Hafta sonunda İsrail birlikleri tarafından bombardımana tutulan BM okulunda on sivilin daha hayatını kaybetmesi Genel Sekreter Ban Ki-Moon'un da sabrını taşırmış ve Ban İsrail'in devletler hukukunu ihlâl ederek savaş suçu işlediği imasında bulunmuştu.

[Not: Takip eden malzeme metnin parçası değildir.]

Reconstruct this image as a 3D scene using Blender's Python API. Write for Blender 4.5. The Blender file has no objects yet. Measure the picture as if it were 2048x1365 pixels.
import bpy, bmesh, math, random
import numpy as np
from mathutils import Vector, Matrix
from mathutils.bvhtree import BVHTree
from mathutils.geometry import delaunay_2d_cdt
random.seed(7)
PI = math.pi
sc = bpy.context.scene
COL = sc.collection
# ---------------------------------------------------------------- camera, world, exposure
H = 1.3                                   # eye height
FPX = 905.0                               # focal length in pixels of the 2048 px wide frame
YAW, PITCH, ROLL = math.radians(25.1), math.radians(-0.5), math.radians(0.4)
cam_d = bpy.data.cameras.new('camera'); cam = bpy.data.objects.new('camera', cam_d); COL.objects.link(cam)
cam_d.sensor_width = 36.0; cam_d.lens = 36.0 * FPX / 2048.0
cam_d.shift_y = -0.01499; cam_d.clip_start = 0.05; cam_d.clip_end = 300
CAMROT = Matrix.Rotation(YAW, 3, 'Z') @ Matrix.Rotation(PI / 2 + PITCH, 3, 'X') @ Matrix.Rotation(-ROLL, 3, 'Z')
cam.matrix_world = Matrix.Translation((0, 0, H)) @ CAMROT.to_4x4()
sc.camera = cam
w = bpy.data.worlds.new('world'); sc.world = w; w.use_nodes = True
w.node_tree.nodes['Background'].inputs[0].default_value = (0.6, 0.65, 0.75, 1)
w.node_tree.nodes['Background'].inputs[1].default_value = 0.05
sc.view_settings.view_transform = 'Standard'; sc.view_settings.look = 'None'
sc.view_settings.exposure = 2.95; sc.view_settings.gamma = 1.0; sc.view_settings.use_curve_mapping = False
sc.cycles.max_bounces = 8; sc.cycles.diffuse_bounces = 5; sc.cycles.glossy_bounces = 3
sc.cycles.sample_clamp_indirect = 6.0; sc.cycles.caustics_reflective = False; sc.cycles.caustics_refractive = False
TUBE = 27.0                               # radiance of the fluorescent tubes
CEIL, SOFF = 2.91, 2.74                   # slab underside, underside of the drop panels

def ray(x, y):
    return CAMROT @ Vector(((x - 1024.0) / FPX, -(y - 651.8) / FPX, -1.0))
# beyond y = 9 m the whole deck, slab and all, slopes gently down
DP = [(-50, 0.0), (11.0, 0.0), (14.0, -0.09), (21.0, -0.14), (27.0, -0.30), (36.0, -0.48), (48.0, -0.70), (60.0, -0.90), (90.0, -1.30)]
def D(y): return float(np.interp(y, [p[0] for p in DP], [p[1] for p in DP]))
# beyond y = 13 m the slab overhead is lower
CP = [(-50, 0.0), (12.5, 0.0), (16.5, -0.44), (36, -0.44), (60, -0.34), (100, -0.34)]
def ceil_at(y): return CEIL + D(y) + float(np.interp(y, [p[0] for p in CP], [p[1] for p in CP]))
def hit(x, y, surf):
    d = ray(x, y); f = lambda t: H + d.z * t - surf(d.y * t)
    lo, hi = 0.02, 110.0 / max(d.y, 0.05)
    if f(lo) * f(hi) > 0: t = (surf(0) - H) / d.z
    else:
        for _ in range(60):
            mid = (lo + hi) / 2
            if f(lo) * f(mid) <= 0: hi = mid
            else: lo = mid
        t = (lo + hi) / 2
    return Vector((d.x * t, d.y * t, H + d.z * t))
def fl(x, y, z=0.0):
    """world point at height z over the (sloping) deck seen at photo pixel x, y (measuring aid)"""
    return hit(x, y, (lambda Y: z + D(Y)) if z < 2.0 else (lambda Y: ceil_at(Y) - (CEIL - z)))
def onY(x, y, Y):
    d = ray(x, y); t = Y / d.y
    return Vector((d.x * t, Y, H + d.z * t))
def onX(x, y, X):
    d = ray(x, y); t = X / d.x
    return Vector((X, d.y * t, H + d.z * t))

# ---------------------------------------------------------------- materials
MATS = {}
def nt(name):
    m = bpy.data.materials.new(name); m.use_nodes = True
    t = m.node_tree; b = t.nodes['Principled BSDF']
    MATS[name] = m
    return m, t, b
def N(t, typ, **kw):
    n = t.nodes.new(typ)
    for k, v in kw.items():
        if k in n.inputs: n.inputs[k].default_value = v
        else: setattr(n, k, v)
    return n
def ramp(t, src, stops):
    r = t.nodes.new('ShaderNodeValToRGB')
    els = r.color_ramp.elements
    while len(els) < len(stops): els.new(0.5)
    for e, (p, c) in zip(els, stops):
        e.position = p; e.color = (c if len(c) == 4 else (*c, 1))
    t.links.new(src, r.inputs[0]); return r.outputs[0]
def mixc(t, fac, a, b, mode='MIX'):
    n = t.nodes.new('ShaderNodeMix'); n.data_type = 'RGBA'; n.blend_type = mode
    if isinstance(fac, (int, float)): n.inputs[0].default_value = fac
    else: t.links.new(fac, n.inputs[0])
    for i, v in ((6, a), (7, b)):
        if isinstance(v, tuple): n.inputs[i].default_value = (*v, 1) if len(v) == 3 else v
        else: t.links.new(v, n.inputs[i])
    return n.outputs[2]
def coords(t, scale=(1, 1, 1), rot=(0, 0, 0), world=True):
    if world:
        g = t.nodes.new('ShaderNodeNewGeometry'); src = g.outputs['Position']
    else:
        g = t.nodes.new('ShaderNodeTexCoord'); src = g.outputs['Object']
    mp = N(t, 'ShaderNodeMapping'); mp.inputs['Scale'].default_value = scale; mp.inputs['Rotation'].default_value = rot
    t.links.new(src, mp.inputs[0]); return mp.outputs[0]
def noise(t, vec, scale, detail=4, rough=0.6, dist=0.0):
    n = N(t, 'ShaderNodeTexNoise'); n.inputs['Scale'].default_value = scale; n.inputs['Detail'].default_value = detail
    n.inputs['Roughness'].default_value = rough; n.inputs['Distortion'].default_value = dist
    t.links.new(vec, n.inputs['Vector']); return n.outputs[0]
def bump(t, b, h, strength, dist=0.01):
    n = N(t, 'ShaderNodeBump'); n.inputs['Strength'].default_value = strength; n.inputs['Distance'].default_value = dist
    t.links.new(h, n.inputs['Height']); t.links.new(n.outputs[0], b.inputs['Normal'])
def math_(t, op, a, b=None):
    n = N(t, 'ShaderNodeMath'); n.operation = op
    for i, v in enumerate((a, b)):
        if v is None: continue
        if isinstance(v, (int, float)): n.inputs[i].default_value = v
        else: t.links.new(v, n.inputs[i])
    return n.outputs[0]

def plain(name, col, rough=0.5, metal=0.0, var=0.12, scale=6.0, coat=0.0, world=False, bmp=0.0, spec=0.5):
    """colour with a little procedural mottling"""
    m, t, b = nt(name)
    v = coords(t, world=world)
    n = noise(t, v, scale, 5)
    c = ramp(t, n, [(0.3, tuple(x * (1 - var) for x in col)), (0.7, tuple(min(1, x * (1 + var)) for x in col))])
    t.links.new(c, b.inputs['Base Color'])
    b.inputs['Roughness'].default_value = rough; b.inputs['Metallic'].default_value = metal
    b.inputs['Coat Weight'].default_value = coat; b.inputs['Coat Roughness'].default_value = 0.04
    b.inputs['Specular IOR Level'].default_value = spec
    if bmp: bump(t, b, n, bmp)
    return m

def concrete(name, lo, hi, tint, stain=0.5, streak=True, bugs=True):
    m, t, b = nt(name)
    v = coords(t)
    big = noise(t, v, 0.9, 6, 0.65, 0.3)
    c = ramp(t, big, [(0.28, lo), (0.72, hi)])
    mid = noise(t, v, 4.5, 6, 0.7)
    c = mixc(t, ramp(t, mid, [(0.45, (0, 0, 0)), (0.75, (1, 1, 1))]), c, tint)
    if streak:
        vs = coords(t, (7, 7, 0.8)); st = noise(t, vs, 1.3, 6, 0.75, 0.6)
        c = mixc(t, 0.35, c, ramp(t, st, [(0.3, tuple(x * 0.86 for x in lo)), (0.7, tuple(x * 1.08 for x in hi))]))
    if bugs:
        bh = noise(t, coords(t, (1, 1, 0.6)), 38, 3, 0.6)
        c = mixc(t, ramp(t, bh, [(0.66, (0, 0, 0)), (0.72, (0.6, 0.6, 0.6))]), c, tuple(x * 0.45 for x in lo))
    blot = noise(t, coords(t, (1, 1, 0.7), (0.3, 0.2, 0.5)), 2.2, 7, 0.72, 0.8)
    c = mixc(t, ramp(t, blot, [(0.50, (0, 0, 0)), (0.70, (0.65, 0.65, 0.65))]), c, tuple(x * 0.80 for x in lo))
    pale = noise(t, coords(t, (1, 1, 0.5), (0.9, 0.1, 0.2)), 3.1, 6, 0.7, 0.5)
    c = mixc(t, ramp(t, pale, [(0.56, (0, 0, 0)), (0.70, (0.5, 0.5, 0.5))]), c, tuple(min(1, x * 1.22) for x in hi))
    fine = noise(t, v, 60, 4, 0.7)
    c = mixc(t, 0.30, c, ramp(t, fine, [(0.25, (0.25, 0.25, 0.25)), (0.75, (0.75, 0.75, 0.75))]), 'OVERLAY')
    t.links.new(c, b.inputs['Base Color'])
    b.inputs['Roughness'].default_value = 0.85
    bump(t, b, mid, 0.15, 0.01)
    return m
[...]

Frankfurt/Oder Üniversitesi Devletler Hukuku Profesörü Heintschel von Heinegg, İsrail'i bu nedenle kınamakta aceleci davranıldığı ve sivil kuruluşların da askeri amaçlarla kullanılmasının mümkün olduğu kanaatinde. DW'nin sorularını yanıtlayan devletler hukuku profesörü, 1994 konvansiyonuna göre BM kuruluşlarının da özel ve kamu okulları gibi diğer sivil objelerden farklı olmadığını ancak askeri amaçlar için kullanıldığı takdirde askeri hedef sayılabileceğini söyledi. Profesör Heintschel von Heinegg, sivil ya da askeri olsun her hedefe yapılan saldırılarda orantılılık ilkesinin ne ölçüde geçerli olduğu sorusunu ise şöyle yanıtladı: “Orantılılık ilkesini son derece itinalı yorumlamak gerekir. Saldıran tarafın gelişigüzel bomba yağdırmayıp şu iki hususu göz önünde bulundurması gerekir. Önce hedef özenle saptanacak sonra da sivil kayıpların asgaride kalmasına dikkat edilecek. Yani bir askeri hedefe yapılacak saldırı mutlaka caizdir diye bir şey yok. Askeri başarıyla sivil kayıplar arasında orantısızlık olmaması gerekir.”
Alman devletler hukuku profesörü, Hamas'ın İsrail'e fırlattığı roketleri sivil kuruluşlarda depolamasının hukuka aykırı olup olmadığına da, “Hamas sivil objeleri askeri amaçla kullanır ve sivilleri canlı kalkan yerine koyarsa, devletler hukukunu açıkça ihlâl etmiş olur. Bu durumda Hamas'ın askeri kanadına da sivilleri gözetme ve örneğin silah depolarını sivil objelerden ve sivillerden ayırma sorumluluğu düşmektedir” sözleriyle açıklık getirdi.
‘Araştırmalar siyasi hüviyete büründü’
Profesör Heintschel von Heinegg, Gazze'de sivillerin can güvenliğini hiçe saydığı için ağır eleştirilere hedef olan İsrail'in devletler hukukunu ihlâl ettiğinin BM tarafından nasıl kanıtlanabileceği sorusuna ise şu yanıtı verdi:
“BM İnsan Hakları Konseyi'nin teşvikiyle çeşitli kuruluşlarca yapılan araştırmalar maalesef çoğu zaman olduğu gibi yine siyasi hüviyete büründü. Savaş suçlarının sonradan da soruşturulup suçluların cezalandırılmasının mümkün olduğu malumdur. Ancak devletler hukuku açısından saldırıdan sonra ortaya çıkan durum değil, saldırı kararının alındığı an önemlidir. Karar alınırken, ‘makul düşünen her asker bu kararı alırdı' denebiliyorsa, o zaman devletler hukuku ihlal edilmiş olmaz. Saldırıda sivil kayıpların kastedilenden fazla olması da bu durumu değiştirmez.”
Heintschel von Heinegg, BM'nin İsrail'e defalarca okullarının koordinatlarını verdiğini hatırlatan DW editörünün, ‘Sivil kuruluşlar hakkında bilgilendirilmiş olan tarafın bu hedefleri vurmakla suçlu durumuna düşüp düşmeyeceği' şeklindeki sorusunu yanıtlarken, devletler hukukunun bu konuda farklı standartlar içerdiğini ve öncelikle teknik bakımdan daha geniş imkânlara sahip olan tarafa daha geniş sorumluluk düştüğünü söyledi.